* GIVEN MATERIAL *
>>>>
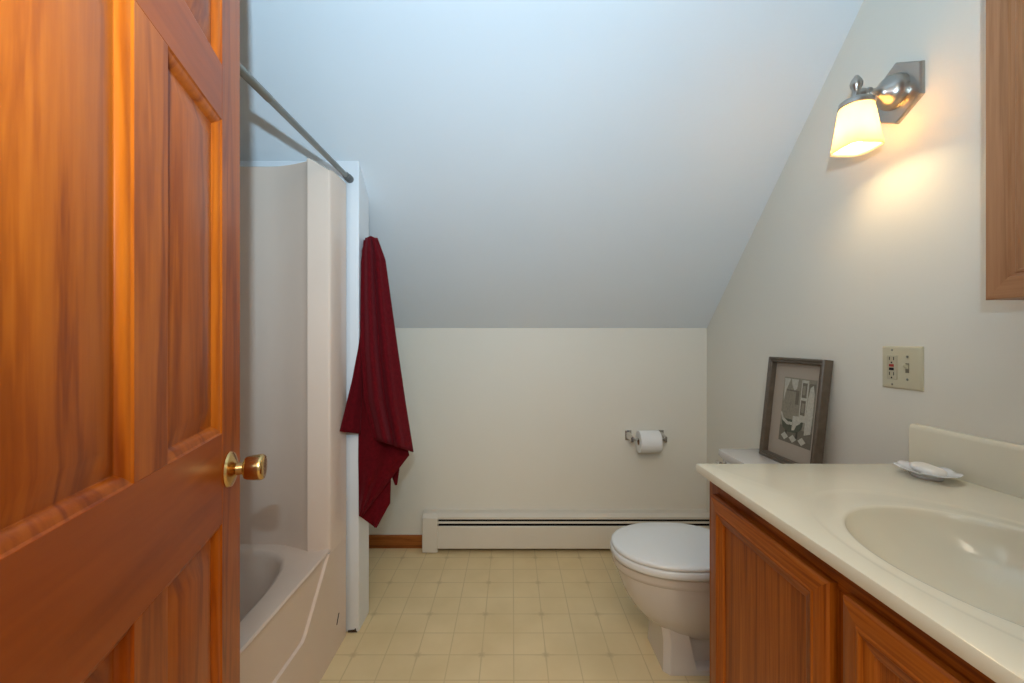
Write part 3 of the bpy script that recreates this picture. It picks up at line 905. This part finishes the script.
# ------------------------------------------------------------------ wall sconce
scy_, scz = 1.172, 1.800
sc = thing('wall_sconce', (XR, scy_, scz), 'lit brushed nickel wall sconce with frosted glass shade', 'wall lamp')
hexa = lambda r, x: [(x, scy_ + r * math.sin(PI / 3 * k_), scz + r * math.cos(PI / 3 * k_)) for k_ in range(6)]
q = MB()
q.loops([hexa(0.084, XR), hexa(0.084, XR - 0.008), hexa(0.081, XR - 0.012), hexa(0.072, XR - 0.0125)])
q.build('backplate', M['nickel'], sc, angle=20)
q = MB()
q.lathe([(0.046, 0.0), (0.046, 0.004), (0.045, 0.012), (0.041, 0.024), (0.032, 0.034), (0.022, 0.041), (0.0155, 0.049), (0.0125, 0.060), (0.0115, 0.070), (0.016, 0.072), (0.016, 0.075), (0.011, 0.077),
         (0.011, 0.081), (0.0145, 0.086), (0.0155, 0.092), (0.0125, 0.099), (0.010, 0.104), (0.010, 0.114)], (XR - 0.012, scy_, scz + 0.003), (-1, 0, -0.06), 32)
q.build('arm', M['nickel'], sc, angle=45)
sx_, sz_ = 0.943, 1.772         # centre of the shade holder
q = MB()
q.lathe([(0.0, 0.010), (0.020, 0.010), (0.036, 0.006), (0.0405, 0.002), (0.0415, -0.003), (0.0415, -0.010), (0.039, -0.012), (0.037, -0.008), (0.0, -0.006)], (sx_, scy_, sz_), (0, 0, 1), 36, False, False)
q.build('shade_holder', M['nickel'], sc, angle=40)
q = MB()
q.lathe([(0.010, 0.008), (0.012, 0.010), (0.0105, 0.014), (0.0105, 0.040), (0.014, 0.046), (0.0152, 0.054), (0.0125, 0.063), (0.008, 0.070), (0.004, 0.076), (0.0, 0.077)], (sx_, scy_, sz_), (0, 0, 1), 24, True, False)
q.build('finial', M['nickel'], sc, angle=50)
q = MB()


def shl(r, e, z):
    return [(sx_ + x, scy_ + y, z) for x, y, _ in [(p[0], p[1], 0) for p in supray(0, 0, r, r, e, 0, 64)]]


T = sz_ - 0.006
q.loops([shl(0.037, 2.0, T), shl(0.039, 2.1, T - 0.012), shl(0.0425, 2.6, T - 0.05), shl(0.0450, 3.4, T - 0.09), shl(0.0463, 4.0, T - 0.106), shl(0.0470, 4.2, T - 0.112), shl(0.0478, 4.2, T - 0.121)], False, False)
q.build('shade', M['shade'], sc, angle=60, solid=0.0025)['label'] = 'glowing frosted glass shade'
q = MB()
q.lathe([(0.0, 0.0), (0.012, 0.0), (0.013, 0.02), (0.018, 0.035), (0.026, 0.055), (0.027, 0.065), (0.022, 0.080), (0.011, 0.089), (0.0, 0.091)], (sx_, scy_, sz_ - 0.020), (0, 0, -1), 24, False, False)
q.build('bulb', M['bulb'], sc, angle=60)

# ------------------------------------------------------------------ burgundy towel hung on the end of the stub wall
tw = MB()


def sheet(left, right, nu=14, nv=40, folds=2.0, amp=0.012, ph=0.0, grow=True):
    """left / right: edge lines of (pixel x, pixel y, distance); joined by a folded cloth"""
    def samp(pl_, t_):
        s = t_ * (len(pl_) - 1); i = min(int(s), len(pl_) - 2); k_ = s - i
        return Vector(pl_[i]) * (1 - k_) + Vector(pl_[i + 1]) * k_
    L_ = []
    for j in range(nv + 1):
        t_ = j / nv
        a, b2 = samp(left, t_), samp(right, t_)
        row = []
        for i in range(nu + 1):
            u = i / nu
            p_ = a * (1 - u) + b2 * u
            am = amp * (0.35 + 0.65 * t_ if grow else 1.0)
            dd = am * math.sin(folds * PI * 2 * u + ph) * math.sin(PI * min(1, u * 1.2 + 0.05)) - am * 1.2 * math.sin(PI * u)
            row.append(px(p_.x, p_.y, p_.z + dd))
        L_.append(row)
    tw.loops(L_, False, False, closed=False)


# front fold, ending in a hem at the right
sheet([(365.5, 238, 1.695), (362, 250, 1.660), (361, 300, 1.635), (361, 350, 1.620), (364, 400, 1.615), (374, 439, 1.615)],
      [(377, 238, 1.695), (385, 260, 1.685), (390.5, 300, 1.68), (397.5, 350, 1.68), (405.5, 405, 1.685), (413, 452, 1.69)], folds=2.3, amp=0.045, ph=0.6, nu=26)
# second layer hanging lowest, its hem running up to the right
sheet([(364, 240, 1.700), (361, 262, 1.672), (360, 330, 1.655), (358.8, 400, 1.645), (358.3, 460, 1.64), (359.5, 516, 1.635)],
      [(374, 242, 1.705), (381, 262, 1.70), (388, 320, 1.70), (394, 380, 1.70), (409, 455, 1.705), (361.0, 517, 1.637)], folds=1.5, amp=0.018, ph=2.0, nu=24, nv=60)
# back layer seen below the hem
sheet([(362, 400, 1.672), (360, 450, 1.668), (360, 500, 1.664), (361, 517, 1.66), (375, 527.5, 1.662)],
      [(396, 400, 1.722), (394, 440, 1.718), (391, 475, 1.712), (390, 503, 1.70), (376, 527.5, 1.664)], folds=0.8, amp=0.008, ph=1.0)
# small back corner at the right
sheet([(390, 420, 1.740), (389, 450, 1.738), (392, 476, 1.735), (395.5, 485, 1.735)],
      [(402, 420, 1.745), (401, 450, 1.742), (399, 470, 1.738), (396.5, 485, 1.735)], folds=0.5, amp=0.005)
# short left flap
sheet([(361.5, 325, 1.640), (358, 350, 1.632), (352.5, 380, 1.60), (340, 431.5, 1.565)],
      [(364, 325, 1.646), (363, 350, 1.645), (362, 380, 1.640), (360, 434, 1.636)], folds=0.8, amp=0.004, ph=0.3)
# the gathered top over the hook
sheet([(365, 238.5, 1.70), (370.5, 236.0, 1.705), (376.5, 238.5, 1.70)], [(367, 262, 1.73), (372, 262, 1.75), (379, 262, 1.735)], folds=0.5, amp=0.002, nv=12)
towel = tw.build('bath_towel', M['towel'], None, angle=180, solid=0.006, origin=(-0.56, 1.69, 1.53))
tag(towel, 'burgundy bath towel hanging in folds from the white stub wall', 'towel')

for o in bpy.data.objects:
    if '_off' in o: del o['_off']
<<<<
* PROBLEM REQUIREMENTS *
Make an exact copy of all the material, but keep the pictures out of it.

* SOLUTION TO THE PROBLEM *
Write part 3 of the bpy script that recreates this picture. It picks up at line 905. This part finishes the script.
# ------------------------------------------------------------------ wall sconce
scy_, scz = 1.172, 1.800
sc = thing('wall_sconce', (XR, scy_, scz), 'lit brushed nickel wall sconce with frosted glass shade', 'wall lamp')
hexa = lambda r, x: [(x, scy_ + r * math.sin(PI / 3 * k_), scz + r * math.cos(PI / 3 * k_)) for k_ in range(6)]
q = MB()
q.loops([hexa(0.084, XR), hexa(0.084, XR - 0.008), hexa(0.081, XR - 0.012), hexa(0.072, XR - 0.0125)])
q.build('backplate', M['nickel'], sc, angle=20)
q = MB()
q.lathe([(0.046, 0.0), (0.046, 0.004), (0.045, 0.012), (0.041, 0.024), (0.032, 0.034), (0.022, 0.041), (0.0155, 0.049), (0.0125, 0.060), (0.0115, 0.070), (0.016, 0.072), (0.016, 0.075), (0.011, 0.077),
         (0.011, 0.081), (0.0145, 0.086), (0.0155, 0.092), (0.0125, 0.099), (0.010, 0.104), (0.010, 0.114)], (XR - 0.012, scy_, scz + 0.003), (-1, 0, -0.06), 32)
q.build('arm', M['nickel'], sc, angle=45)
sx_, sz_ = 0.943, 1.772         # centre of the shade holder
q = MB()
q.lathe([(0.0, 0.010), (0.020, 0.010), (0.036, 0.006), (0.0405, 0.002), (0.0415, -0.003), (0.0415, -0.010), (0.039, -0.012), (0.037, -0.008), (0.0, -0.006)], (sx_, scy_, sz_), (0, 0, 1), 36, False, False)
q.build('shade_holder', M['nickel'], sc, angle=40)
q = MB()
q.lathe([(0.010, 0.008), (0.012, 0.010), (0.0105, 0.014), (0.0105, 0.040), (0.014, 0.046), (0.0152, 0.054), (0.0125, 0.063), (0.008, 0.070), (0.004, 0.076), (0.0, 0.077)], (sx_, scy_, sz_), (0, 0, 1), 24, True, False)
q.build('finial', M['nickel'], sc, angle=50)
q = MB()


def shl(r, e, z):
    return [(sx_ + x, scy_ + y, z) for x, y, _ in [(p[0], p[1], 0) for p in supray(0, 0, r, r, e, 0, 64)]]


T = sz_ - 0.006
q.loops([shl(0.037, 2.0, T), shl(0.039, 2.1, T - 0.012), shl(0.0425, 2.6, T - 0.05), shl(0.0450, 3.4, T - 0.09), shl(0.0463, 4.0, T - 0.106), shl(0.0470, 4.2, T - 0.112), shl(0.0478, 4.2, T - 0.121)], False, False)
q.build('shade', M['shade'], sc, angle=60, solid=0.0025)['label'] = 'glowing frosted glass shade'
q = MB()
q.lathe([(0.0, 0.0), (0.012, 0.0), (0.013, 0.02), (0.018, 0.035), (0.026, 0.055), (0.027, 0.065), (0.022, 0.080), (0.011, 0.089), (0.0, 0.091)], (sx_, scy_, sz_ - 0.020), (0, 0, -1), 24, False, False)
q.build('bulb', M['bulb'], sc, angle=60)

# ------------------------------------------------------------------ burgundy towel hung on the end of the stub wall
tw = MB()


def sheet(left, right, nu=14, nv=40, folds=2.0, amp=0.012, ph=0.0, grow=True):
    """left / right: edge lines of (pixel x, pixel y, distance); joined by a folded cloth"""
    def samp(pl_, t_):
        s = t_ * (len(pl_) - 1); i = min(int(s), len(pl_) - 2); k_ = s - i
        return Vector(pl_[i]) * (1 - k_) + Vector(pl_[i + 1]) * k_
    L_ = []
    for j in range(nv + 1):
        t_ = j / nv
        a, b2 = samp(left, t_), samp(right, t_)
        row = []
        for i in range(nu + 1):
            u = i / nu
            p_ = a * (1 - u) + b2 * u
            am = amp * (0.35 + 0.65 * t_ if grow else 1.0)
            dd = am * math.sin(folds * PI * 2 * u + ph) * math.sin(PI * min(1, u * 1.2 + 0.05)) - am * 1.2 * math.sin(PI * u)
            row.append(px(p_.x, p_.y, p_.z + dd))
        L_.append(row)
    tw.loops(L_, False, False, closed=False)


# front fold, ending in a hem at the right
sheet([(365.5, 238, 1.695), (362, 250, 1.660), (361, 300, 1.635), (361, 350, 1.620), (364, 400, 1.615), (374, 439, 1.615)],
      [(377, 238, 1.695), (385, 260, 1.685), (390.5, 300, 1.68), (397.5, 350, 1.68), (405.5, 405, 1.685), (413, 452, 1.69)], folds=2.3, amp=0.045, ph=0.6, nu=26)
# second layer hanging lowest, its hem running up to the right
sheet([(364, 240, 1.700), (361, 262, 1.672), (360, 330, 1.655), (358.8, 400, 1.645), (358.3, 460, 1.64), (359.5, 516, 1.635)],
      [(374, 242, 1.705), (381, 262, 1.70), (388, 320, 1.70), (394, 380, 1.70), (409, 455, 1.705), (361.0, 517, 1.637)], folds=1.5, amp=0.018, ph=2.0, nu=24, nv=60)
# back layer seen below the hem
sheet([(362, 400, 1.672), (360, 450, 1.668), (360, 500, 1.664), (361, 517, 1.66), (375, 527.5, 1.662)],
      [(396, 400, 1.722), (394, 440, 1.718), (391, 475, 1.712), (390, 503, 1.70), (376, 527.5, 1.664)], folds=0.8, amp=0.008, ph=1.0)
# small back corner at the right
sheet([(390, 420, 1.740), (389, 450, 1.738), (392, 476, 1.735), (395.5, 485, 1.735)],
      [(402, 420, 1.745), (401, 450, 1.742), (399, 470, 1.738), (396.5, 485, 1.735)], folds=0.5, amp=0.005)
# short left flap
sheet([(361.5, 325, 1.640), (358, 350, 1.632), (352.5, 380, 1.60), (340, 431.5, 1.565)],
      [(364, 325, 1.646), (363, 350, 1.645), (362, 380, 1.640), (360, 434, 1.636)], folds=0.8, amp=0.004, ph=0.3)
# the gathered top over the hook
sheet([(365, 238.5, 1.70), (370.5, 236.0, 1.705), (376.5, 238.5, 1.70)], [(367, 262, 1.73), (372, 262, 1.75), (379, 262, 1.735)], folds=0.5, amp=0.002, nv=12)
towel = tw.build('bath_towel', M['towel'], None, angle=180, solid=0.006, origin=(-0.56, 1.69, 1.53))
tag(towel, 'burgundy bath towel hanging in folds from the white stub wall', 'towel')

for o in bpy.data.objects:
    if '_off' in o: del o['_off']